>> Begin Provided material
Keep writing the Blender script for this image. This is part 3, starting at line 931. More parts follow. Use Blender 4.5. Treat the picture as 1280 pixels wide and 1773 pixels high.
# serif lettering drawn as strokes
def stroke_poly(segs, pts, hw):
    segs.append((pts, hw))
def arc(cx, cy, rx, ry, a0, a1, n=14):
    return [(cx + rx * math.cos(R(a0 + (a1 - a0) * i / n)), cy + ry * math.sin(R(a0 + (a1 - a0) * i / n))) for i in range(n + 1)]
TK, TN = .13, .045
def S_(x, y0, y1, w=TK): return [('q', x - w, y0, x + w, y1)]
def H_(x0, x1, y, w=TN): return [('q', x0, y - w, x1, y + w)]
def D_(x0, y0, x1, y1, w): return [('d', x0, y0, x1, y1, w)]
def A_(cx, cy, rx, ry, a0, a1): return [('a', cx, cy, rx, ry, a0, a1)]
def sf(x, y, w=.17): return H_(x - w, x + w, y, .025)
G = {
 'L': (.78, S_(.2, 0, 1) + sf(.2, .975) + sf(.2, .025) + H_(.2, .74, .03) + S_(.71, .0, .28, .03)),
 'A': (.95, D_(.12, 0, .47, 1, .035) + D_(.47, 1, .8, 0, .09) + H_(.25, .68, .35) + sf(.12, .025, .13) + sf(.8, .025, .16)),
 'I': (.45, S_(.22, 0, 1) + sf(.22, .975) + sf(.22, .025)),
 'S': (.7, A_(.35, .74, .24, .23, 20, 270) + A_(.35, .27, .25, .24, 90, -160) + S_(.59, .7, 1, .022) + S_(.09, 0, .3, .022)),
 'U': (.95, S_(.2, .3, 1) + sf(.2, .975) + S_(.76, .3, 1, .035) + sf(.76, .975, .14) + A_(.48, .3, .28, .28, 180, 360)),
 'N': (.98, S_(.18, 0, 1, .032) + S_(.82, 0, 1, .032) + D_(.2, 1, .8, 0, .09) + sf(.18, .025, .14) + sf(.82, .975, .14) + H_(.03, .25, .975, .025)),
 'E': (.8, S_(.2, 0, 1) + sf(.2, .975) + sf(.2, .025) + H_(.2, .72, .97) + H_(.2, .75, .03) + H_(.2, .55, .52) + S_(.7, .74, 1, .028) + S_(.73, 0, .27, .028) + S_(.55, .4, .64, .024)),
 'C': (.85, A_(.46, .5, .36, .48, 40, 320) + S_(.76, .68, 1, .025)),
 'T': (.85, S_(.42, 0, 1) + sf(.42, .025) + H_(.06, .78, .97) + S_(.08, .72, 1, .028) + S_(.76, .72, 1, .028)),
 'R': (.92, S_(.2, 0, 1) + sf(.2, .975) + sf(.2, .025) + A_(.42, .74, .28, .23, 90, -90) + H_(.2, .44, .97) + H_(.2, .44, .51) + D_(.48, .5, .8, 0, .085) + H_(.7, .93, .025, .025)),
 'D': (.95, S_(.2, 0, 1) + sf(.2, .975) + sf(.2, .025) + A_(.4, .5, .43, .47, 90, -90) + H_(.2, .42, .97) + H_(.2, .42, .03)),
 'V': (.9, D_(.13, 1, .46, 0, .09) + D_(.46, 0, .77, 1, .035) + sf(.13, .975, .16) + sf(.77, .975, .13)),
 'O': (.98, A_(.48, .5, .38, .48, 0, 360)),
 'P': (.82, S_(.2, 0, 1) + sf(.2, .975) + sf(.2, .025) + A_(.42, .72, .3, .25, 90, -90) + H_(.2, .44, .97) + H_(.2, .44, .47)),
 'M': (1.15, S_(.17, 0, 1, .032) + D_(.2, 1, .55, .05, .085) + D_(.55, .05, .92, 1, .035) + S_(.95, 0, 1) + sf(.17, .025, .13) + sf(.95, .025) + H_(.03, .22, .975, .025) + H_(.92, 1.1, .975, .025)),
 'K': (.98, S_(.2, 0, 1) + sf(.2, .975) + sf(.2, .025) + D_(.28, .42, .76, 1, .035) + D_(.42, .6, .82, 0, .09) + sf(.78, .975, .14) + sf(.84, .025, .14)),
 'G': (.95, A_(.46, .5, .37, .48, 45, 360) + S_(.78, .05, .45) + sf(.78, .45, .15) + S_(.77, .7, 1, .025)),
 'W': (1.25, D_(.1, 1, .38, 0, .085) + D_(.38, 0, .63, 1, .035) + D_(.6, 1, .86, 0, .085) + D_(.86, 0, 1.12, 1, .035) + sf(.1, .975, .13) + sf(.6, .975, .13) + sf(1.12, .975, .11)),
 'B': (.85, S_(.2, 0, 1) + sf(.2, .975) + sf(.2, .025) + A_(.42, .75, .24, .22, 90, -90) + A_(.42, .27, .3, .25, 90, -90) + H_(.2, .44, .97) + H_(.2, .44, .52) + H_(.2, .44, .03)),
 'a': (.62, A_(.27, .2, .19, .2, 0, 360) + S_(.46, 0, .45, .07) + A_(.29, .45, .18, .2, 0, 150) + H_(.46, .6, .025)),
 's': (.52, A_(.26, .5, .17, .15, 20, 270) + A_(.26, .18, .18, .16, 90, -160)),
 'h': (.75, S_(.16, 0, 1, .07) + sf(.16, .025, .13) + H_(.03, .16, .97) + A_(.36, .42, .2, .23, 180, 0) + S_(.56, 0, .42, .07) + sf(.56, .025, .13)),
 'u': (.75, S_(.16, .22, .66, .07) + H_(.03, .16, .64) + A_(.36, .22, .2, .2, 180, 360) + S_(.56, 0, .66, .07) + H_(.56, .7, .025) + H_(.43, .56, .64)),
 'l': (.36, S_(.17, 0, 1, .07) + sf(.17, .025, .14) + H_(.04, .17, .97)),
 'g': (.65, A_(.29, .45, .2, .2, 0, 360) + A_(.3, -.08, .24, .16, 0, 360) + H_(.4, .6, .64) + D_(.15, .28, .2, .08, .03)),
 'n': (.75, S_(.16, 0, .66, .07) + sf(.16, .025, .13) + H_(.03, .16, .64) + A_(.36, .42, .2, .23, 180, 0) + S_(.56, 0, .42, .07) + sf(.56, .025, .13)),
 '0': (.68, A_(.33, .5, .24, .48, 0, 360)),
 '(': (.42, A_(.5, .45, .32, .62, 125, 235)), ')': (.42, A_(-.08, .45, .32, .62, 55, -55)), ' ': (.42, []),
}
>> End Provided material
» What the task asks: Reproduce the full listing exactly.

» Exercise response:
Keep writing the Blender script for this image. This is part 3, starting at line 931. More parts follow. Use Blender 4.5. Treat the picture as 1280 pixels wide and 1773 pixels high.
# serif lettering drawn as strokes
def stroke_poly(segs, pts, hw):
    segs.append((pts, hw))
def arc(cx, cy, rx, ry, a0, a1, n=14):
    return [(cx + rx * math.cos(R(a0 + (a1 - a0) * i / n)), cy + ry * math.sin(R(a0 + (a1 - a0) * i / n))) for i in range(n + 1)]
TK, TN = .13, .045
def S_(x, y0, y1, w=TK): return [('q', x - w, y0, x + w, y1)]
def H_(x0, x1, y, w=TN): return [('q', x0, y - w, x1, y + w)]
def D_(x0, y0, x1, y1, w): return [('d', x0, y0, x1, y1, w)]
def A_(cx, cy, rx, ry, a0, a1): return [('a', cx, cy, rx, ry, a0, a1)]
def sf(x, y, w=.17): return H_(x - w, x + w, y, .025)
G = {
 'L': (.78, S_(.2, 0, 1) + sf(.2, .975) + sf(.2, .025) + H_(.2, .74, .03) + S_(.71, .0, .28, .03)),
 'A': (.95, D_(.12, 0, .47, 1, .035) + D_(.47, 1, .8, 0, .09) + H_(.25, .68, .35) + sf(.12, .025, .13) + sf(.8, .025, .16)),
 'I': (.45, S_(.22, 0, 1) + sf(.22, .975) + sf(.22, .025)),
 'S': (.7, A_(.35, .74, .24, .23, 20, 270) + A_(.35, .27, .25, .24, 90, -160) + S_(.59, .7, 1, .022) + S_(.09, 0, .3, .022)),
 'U': (.95, S_(.2, .3, 1) + sf(.2, .975) + S_(.76, .3, 1, .035) + sf(.76, .975, .14) + A_(.48, .3, .28, .28, 180, 360)),
 'N': (.98, S_(.18, 0, 1, .032) + S_(.82, 0, 1, .032) + D_(.2, 1, .8, 0, .09) + sf(.18, .025, .14) + sf(.82, .975, .14) + H_(.03, .25, .975, .025)),
 'E': (.8, S_(.2, 0, 1) + sf(.2, .975) + sf(.2, .025) + H_(.2, .72, .97) + H_(.2, .75, .03) + H_(.2, .55, .52) + S_(.7, .74, 1, .028) + S_(.73, 0, .27, .028) + S_(.55, .4, .64, .024)),
 'C': (.85, A_(.46, .5, .36, .48, 40, 320) + S_(.76, .68, 1, .025)),
 'T': (.85, S_(.42, 0, 1) + sf(.42, .025) + H_(.06, .78, .97) + S_(.08, .72, 1, .028) + S_(.76, .72, 1, .028)),
 'R': (.92, S_(.2, 0, 1) + sf(.2, .975) + sf(.2, .025) + A_(.42, .74, .28, .23, 90, -90) + H_(.2, .44, .97) + H_(.2, .44, .51) + D_(.48, .5, .8, 0, .085) + H_(.7, .93, .025, .025)),
 'D': (.95, S_(.2, 0, 1) + sf(.2, .975) + sf(.2, .025) + A_(.4, .5, .43, .47, 90, -90) + H_(.2, .42, .97) + H_(.2, .42, .03)),
 'V': (.9, D_(.13, 1, .46, 0, .09) + D_(.46, 0, .77, 1, .035) + sf(.13, .975, .16) + sf(.77, .975, .13)),
 'O': (.98, A_(.48, .5, .38, .48, 0, 360)),
 'P': (.82, S_(.2, 0, 1) + sf(.2, .975) + sf(.2, .025) + A_(.42, .72, .3, .25, 90, -90) + H_(.2, .44, .97) + H_(.2, .44, .47)),
 'M': (1.15, S_(.17, 0, 1, .032) + D_(.2, 1, .55, .05, .085) + D_(.55, .05, .92, 1, .035) + S_(.95, 0, 1) + sf(.17, .025, .13) + sf(.95, .025) + H_(.03, .22, .975, .025) + H_(.92, 1.1, .975, .025)),
 'K': (.98, S_(.2, 0, 1) + sf(.2, .975) + sf(.2, .025) + D_(.28, .42, .76, 1, .035) + D_(.42, .6, .82, 0, .09) + sf(.78, .975, .14) + sf(.84, .025, .14)),
 'G': (.95, A_(.46, .5, .37, .48, 45, 360) + S_(.78, .05, .45) + sf(.78, .45, .15) + S_(.77, .7, 1, .025)),
 'W': (1.25, D_(.1, 1, .38, 0, .085) + D_(.38, 0, .63, 1, .035) + D_(.6, 1, .86, 0, .085) + D_(.86, 0, 1.12, 1, .035) + sf(.1, .975, .13) + sf(.6, .975, .13) + sf(1.12, .975, .11)),
 'B': (.85, S_(.2, 0, 1) + sf(.2, .975) + sf(.2, .025) + A_(.42, .75, .24, .22, 90, -90) + A_(.42, .27, .3, .25, 90, -90) + H_(.2, .44, .97) + H_(.2, .44, .52) + H_(.2, .44, .03)),
 'a': (.62, A_(.27, .2, .19, .2, 0, 360) + S_(.46, 0, .45, .07) + A_(.29, .45, .18, .2, 0, 150) + H_(.46, .6, .025)),
 's': (.52, A_(.26, .5, .17, .15, 20, 270) + A_(.26, .18, .18, .16, 90, -160)),
 'h': (.75, S_(.16, 0, 1, .07) + sf(.16, .025, .13) + H_(.03, .16, .97) + A_(.36, .42, .2, .23, 180, 0) + S_(.56, 0, .42, .07) + sf(.56, .025, .13)),
 'u': (.75, S_(.16, .22, .66, .07) + H_(.03, .16, .64) + A_(.36, .22, .2, .2, 180, 360) + S_(.56, 0, .66, .07) + H_(.56, .7, .025) + H_(.43, .56, .64)),
 'l': (.36, S_(.17, 0, 1, .07) + sf(.17, .025, .14) + H_(.04, .17, .97)),
 'g': (.65, A_(.29, .45, .2, .2, 0, 360) + A_(.3, -.08, .24, .16, 0, 360) + H_(.4, .6, .64) + D_(.15, .28, .2, .08, .03)),
 'n': (.75, S_(.16, 0, .66, .07) + sf(.16, .025, .13) + H_(.03, .16, .64) + A_(.36, .42, .2, .23, 180, 0) + S_(.56, 0, .42, .07) + sf(.56, .025, .13)),
 '0': (.68, A_(.33, .5, .24, .48, 0, 360)),
 '(': (.42, A_(.5, .45, .32, .62, 125, 235)), ')': (.42, A_(-.08, .45, .32, .62, 55, -55)), ' ': (.42, []),
}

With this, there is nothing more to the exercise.